Records with scene code:
[start]

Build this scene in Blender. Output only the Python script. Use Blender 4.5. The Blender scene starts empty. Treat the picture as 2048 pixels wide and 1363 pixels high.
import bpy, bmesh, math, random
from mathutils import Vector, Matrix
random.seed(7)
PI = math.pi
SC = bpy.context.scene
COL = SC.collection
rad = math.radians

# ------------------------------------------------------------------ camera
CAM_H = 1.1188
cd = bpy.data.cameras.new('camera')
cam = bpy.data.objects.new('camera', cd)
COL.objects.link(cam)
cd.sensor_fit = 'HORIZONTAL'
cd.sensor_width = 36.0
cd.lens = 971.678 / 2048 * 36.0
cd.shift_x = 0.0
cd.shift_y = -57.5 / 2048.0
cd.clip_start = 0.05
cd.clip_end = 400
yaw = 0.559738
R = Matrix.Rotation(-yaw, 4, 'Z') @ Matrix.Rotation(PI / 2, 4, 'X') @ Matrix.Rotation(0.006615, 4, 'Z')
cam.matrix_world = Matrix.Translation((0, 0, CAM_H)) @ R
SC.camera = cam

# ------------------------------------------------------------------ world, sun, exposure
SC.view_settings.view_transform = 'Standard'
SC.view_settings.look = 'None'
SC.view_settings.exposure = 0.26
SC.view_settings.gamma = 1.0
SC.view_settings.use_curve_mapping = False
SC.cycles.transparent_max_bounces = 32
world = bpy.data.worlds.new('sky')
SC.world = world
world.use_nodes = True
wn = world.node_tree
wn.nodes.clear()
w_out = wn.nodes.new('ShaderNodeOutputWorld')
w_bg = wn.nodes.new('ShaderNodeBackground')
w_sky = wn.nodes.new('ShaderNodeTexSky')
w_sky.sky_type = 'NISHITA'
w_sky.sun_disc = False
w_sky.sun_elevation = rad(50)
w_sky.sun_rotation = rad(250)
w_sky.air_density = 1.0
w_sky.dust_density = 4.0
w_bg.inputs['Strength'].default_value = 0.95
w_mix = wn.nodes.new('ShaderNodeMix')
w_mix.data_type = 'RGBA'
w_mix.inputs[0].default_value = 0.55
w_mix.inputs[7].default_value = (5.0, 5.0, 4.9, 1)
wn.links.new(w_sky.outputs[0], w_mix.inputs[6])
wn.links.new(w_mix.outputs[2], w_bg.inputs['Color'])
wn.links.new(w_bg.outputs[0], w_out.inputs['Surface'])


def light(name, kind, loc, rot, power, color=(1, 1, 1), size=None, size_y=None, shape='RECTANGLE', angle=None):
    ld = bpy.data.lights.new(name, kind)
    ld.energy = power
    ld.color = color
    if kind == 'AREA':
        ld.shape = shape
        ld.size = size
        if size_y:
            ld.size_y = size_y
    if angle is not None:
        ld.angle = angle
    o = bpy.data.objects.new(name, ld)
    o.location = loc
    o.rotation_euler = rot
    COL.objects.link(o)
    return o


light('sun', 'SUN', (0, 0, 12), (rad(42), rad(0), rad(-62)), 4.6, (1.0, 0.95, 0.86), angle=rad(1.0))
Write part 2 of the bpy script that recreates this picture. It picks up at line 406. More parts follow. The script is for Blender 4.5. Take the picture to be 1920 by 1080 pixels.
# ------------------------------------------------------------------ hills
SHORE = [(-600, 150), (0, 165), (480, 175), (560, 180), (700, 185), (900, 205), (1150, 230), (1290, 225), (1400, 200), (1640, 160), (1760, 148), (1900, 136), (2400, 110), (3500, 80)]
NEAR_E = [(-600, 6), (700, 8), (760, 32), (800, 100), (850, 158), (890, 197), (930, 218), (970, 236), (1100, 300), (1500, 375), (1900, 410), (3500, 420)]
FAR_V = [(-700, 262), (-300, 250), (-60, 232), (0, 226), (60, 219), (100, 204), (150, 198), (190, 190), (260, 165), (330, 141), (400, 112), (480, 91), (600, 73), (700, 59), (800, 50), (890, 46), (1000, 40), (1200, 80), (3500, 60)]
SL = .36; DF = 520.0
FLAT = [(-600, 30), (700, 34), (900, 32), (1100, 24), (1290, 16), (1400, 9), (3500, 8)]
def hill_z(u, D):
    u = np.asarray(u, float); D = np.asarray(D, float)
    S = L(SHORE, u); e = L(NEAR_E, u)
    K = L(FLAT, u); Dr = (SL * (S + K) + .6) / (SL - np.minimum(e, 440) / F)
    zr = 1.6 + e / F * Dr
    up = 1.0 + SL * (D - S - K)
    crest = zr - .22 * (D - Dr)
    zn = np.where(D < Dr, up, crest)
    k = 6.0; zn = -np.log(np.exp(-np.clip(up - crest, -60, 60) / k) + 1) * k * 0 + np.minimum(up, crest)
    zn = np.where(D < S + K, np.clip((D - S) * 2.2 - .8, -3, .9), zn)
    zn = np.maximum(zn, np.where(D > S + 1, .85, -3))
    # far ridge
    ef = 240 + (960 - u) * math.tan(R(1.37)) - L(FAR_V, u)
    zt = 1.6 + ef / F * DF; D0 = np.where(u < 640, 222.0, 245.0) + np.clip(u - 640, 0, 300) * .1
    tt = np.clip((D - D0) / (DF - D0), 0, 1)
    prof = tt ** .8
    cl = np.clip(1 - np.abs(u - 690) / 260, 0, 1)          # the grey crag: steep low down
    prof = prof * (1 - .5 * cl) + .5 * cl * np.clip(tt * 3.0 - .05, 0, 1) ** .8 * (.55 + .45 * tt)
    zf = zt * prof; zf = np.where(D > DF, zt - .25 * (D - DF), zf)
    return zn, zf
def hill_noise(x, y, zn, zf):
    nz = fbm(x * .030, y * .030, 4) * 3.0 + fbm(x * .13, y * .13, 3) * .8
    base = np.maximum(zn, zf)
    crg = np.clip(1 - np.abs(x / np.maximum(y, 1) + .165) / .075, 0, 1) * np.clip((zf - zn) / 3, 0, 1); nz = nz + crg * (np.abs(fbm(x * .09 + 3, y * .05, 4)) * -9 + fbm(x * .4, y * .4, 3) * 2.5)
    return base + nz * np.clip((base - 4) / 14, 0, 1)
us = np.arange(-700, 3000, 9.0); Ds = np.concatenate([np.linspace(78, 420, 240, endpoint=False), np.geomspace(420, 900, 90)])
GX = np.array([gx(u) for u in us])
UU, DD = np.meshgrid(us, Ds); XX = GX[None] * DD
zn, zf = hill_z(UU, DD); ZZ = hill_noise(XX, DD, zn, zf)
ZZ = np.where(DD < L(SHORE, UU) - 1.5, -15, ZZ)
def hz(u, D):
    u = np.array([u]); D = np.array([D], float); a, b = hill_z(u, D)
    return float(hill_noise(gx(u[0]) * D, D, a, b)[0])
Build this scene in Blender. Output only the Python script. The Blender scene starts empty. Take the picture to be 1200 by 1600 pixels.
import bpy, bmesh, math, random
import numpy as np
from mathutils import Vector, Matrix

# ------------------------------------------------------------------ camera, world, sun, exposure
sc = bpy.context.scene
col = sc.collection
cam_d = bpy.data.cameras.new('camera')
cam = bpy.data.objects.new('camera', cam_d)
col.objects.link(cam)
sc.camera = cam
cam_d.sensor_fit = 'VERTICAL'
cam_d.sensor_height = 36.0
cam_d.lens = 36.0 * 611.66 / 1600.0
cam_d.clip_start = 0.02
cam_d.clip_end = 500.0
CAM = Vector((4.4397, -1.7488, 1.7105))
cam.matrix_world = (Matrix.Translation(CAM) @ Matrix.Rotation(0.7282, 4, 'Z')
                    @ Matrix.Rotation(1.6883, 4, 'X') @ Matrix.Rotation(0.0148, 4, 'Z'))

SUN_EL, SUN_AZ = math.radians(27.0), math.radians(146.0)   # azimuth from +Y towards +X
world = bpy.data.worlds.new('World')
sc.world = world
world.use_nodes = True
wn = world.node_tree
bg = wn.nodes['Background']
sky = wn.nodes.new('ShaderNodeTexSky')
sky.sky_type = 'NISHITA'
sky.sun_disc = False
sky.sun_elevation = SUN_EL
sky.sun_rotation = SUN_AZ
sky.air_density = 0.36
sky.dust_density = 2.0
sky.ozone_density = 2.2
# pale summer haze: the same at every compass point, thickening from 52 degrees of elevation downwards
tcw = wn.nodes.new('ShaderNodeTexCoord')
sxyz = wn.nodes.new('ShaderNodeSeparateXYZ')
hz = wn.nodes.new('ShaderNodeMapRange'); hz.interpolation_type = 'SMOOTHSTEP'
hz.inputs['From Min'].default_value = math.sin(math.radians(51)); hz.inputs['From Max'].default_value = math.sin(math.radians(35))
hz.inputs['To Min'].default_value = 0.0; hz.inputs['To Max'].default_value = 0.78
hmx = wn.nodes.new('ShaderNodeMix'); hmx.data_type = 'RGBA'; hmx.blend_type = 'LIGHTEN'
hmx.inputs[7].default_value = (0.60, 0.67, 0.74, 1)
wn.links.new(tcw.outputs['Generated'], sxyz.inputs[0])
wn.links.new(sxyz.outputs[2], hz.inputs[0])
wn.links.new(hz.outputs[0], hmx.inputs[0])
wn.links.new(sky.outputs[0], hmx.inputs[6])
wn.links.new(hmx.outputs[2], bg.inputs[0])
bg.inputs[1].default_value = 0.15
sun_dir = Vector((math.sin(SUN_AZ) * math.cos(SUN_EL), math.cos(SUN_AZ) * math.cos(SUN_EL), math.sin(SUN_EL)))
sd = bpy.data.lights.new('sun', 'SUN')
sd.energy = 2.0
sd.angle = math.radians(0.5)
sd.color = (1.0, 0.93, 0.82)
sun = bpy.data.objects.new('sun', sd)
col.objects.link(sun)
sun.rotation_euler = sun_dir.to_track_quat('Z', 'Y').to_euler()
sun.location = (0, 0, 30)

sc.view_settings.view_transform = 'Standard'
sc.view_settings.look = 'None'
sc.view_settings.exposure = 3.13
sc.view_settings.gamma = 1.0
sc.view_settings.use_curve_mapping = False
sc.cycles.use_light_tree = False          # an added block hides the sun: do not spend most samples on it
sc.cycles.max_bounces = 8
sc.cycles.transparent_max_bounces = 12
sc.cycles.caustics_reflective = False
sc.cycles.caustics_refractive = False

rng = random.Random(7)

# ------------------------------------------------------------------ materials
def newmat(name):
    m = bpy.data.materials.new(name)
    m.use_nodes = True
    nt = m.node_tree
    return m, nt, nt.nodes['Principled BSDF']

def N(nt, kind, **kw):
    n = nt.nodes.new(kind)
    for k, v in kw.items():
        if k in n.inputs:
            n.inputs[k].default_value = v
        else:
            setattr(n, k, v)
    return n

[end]

# TASK GOAL
The answer should consist of the lines from the first line of the entries through the line with "rad = math.radians", copied exactly.

# FULL SOLUTION
Build this scene in Blender. Output only the Python script. Use Blender 4.5. The Blender scene starts empty. Treat the picture as 2048 pixels wide and 1363 pixels high.
import bpy, bmesh, math, random
from mathutils import Vector, Matrix
random.seed(7)
PI = math.pi
SC = bpy.context.scene
COL = SC.collection
rad = math.radians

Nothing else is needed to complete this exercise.